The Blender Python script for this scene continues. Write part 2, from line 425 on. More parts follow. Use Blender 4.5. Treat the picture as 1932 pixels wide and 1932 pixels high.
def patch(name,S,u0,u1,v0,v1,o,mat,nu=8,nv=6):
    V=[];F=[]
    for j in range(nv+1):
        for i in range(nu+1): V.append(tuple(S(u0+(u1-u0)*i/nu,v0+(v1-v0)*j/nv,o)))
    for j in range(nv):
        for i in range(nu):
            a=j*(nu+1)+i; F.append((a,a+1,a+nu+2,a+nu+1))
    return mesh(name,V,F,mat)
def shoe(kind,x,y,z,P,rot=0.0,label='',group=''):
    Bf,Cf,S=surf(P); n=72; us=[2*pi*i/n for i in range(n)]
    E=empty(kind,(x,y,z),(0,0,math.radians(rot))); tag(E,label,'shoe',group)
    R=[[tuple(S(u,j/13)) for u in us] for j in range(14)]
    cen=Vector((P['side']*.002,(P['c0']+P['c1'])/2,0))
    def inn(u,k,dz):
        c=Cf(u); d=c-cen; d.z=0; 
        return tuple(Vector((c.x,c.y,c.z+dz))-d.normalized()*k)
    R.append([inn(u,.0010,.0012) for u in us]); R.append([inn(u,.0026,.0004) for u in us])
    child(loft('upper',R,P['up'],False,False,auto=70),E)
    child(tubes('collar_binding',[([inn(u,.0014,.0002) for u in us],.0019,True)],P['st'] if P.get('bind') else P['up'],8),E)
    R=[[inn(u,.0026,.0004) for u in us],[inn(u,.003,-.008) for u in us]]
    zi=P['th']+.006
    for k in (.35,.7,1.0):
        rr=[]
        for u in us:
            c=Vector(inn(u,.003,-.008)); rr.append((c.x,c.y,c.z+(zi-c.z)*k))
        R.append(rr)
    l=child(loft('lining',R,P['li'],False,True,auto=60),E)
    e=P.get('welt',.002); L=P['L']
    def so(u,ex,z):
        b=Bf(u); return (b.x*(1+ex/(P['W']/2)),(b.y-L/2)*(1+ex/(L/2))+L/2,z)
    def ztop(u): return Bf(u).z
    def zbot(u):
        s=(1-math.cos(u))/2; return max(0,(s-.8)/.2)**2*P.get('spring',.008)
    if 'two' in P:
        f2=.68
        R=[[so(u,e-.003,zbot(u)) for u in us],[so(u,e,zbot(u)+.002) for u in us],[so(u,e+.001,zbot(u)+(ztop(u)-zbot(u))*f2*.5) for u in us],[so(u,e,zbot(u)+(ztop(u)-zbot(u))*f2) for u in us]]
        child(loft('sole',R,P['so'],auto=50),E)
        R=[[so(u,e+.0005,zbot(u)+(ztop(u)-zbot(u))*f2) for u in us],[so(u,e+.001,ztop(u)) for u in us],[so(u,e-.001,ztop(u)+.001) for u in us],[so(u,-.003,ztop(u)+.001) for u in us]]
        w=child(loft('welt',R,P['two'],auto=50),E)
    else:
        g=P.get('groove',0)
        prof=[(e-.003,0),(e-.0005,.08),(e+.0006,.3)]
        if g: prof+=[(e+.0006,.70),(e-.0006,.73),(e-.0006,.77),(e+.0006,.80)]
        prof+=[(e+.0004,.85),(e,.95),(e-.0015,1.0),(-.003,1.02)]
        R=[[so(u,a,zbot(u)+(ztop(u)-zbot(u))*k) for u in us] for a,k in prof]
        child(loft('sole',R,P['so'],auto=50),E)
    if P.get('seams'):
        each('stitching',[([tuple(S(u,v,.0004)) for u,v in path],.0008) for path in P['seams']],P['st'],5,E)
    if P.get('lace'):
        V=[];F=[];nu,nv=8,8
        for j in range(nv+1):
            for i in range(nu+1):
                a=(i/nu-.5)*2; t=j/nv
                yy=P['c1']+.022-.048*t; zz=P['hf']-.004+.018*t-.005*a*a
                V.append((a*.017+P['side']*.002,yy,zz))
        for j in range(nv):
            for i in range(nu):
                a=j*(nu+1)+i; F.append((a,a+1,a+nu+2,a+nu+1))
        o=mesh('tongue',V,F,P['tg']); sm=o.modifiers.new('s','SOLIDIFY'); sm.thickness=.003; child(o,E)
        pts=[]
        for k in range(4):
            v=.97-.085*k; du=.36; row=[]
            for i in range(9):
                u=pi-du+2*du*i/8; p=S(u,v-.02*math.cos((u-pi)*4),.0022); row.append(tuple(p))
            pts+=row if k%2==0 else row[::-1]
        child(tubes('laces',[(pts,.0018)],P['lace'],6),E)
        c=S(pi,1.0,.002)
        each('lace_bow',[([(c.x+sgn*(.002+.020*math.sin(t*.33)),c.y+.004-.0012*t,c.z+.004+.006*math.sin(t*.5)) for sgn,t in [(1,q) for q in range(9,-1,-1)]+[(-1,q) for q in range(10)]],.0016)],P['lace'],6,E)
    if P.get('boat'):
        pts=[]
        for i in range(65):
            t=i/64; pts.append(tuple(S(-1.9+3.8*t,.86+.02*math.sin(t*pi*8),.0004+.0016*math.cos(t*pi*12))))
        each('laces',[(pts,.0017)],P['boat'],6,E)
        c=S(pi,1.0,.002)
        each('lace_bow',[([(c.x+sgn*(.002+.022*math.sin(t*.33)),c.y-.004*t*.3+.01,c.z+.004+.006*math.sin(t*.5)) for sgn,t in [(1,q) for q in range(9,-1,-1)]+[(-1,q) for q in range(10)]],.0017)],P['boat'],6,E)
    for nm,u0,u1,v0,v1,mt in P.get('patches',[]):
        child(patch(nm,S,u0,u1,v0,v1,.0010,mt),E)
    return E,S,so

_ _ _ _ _

Retype all of the data shown above, word for word.

The Blender Python script for this scene continues. Write part 2, from line 425 on. More parts follow. Use Blender 4.5. Treat the picture as 1932 pixels wide and 1932 pixels high.
def patch(name,S,u0,u1,v0,v1,o,mat,nu=8,nv=6):
    V=[];F=[]
    for j in range(nv+1):
        for i in range(nu+1): V.append(tuple(S(u0+(u1-u0)*i/nu,v0+(v1-v0)*j/nv,o)))
    for j in range(nv):
        for i in range(nu):
            a=j*(nu+1)+i; F.append((a,a+1,a+nu+2,a+nu+1))
    return mesh(name,V,F,mat)
def shoe(kind,x,y,z,P,rot=0.0,label='',group=''):
    Bf,Cf,S=surf(P); n=72; us=[2*pi*i/n for i in range(n)]
    E=empty(kind,(x,y,z),(0,0,math.radians(rot))); tag(E,label,'shoe',group)
    R=[[tuple(S(u,j/13)) for u in us] for j in range(14)]
    cen=Vector((P['side']*.002,(P['c0']+P['c1'])/2,0))
    def inn(u,k,dz):
        c=Cf(u); d=c-cen; d.z=0; 
        return tuple(Vector((c.x,c.y,c.z+dz))-d.normalized()*k)
    R.append([inn(u,.0010,.0012) for u in us]); R.append([inn(u,.0026,.0004) for u in us])
    child(loft('upper',R,P['up'],False,False,auto=70),E)
    child(tubes('collar_binding',[([inn(u,.0014,.0002) for u in us],.0019,True)],P['st'] if P.get('bind') else P['up'],8),E)
    R=[[inn(u,.0026,.0004) for u in us],[inn(u,.003,-.008) for u in us]]
    zi=P['th']+.006
    for k in (.35,.7,1.0):
        rr=[]
        for u in us:
            c=Vector(inn(u,.003,-.008)); rr.append((c.x,c.y,c.z+(zi-c.z)*k))
        R.append(rr)
    l=child(loft('lining',R,P['li'],False,True,auto=60),E)
    e=P.get('welt',.002); L=P['L']
    def so(u,ex,z):
        b=Bf(u); return (b.x*(1+ex/(P['W']/2)),(b.y-L/2)*(1+ex/(L/2))+L/2,z)
    def ztop(u): return Bf(u).z
    def zbot(u):
        s=(1-math.cos(u))/2; return max(0,(s-.8)/.2)**2*P.get('spring',.008)
    if 'two' in P:
        f2=.68
        R=[[so(u,e-.003,zbot(u)) for u in us],[so(u,e,zbot(u)+.002) for u in us],[so(u,e+.001,zbot(u)+(ztop(u)-zbot(u))*f2*.5) for u in us],[so(u,e,zbot(u)+(ztop(u)-zbot(u))*f2) for u in us]]
        child(loft('sole',R,P['so'],auto=50),E)
        R=[[so(u,e+.0005,zbot(u)+(ztop(u)-zbot(u))*f2) for u in us],[so(u,e+.001,ztop(u)) for u in us],[so(u,e-.001,ztop(u)+.001) for u in us],[so(u,-.003,ztop(u)+.001) for u in us]]
        w=child(loft('welt',R,P['two'],auto=50),E)
    else:
        g=P.get('groove',0)
        prof=[(e-.003,0),(e-.0005,.08),(e+.0006,.3)]
        if g: prof+=[(e+.0006,.70),(e-.0006,.73),(e-.0006,.77),(e+.0006,.80)]
        prof+=[(e+.0004,.85),(e,.95),(e-.0015,1.0),(-.003,1.02)]
        R=[[so(u,a,zbot(u)+(ztop(u)-zbot(u))*k) for u in us] for a,k in prof]
        child(loft('sole',R,P['so'],auto=50),E)
    if P.get('seams'):
        each('stitching',[([tuple(S(u,v,.0004)) for u,v in path],.0008) for path in P['seams']],P['st'],5,E)
    if P.get('lace'):
        V=[];F=[];nu,nv=8,8
        for j in range(nv+1):
            for i in range(nu+1):
                a=(i/nu-.5)*2; t=j/nv
                yy=P['c1']+.022-.048*t; zz=P['hf']-.004+.018*t-.005*a*a
                V.append((a*.017+P['side']*.002,yy,zz))
        for j in range(nv):
            for i in range(nu):
                a=j*(nu+1)+i; F.append((a,a+1,a+nu+2,a+nu+1))
        o=mesh('tongue',V,F,P['tg']); sm=o.modifiers.new('s','SOLIDIFY'); sm.thickness=.003; child(o,E)
        pts=[]
        for k in range(4):
            v=.97-.085*k; du=.36; row=[]
            for i in range(9):
                u=pi-du+2*du*i/8; p=S(u,v-.02*math.cos((u-pi)*4),.0022); row.append(tuple(p))
            pts+=row if k%2==0 else row[::-1]
        child(tubes('laces',[(pts,.0018)],P['lace'],6),E)
        c=S(pi,1.0,.002)
        each('lace_bow',[([(c.x+sgn*(.002+.020*math.sin(t*.33)),c.y+.004-.0012*t,c.z+.004+.006*math.sin(t*.5)) for sgn,t in [(1,q) for q in range(9,-1,-1)]+[(-1,q) for q in range(10)]],.0016)],P['lace'],6,E)
    if P.get('boat'):
        pts=[]
        for i in range(65):
            t=i/64; pts.append(tuple(S(-1.9+3.8*t,.86+.02*math.sin(t*pi*8),.0004+.0016*math.cos(t*pi*12))))
        each('laces',[(pts,.0017)],P['boat'],6,E)
        c=S(pi,1.0,.002)
        each('lace_bow',[([(c.x+sgn*(.002+.022*math.sin(t*.33)),c.y-.004*t*.3+.01,c.z+.004+.006*math.sin(t*.5)) for sgn,t in [(1,q) for q in range(9,-1,-1)]+[(-1,q) for q in range(10)]],.0017)],P['boat'],6,E)
    for nm,u0,u1,v0,v1,mt in P.get('patches',[]):
        child(patch(nm,S,u0,u1,v0,v1,.0010,mt),E)
    return E,S,so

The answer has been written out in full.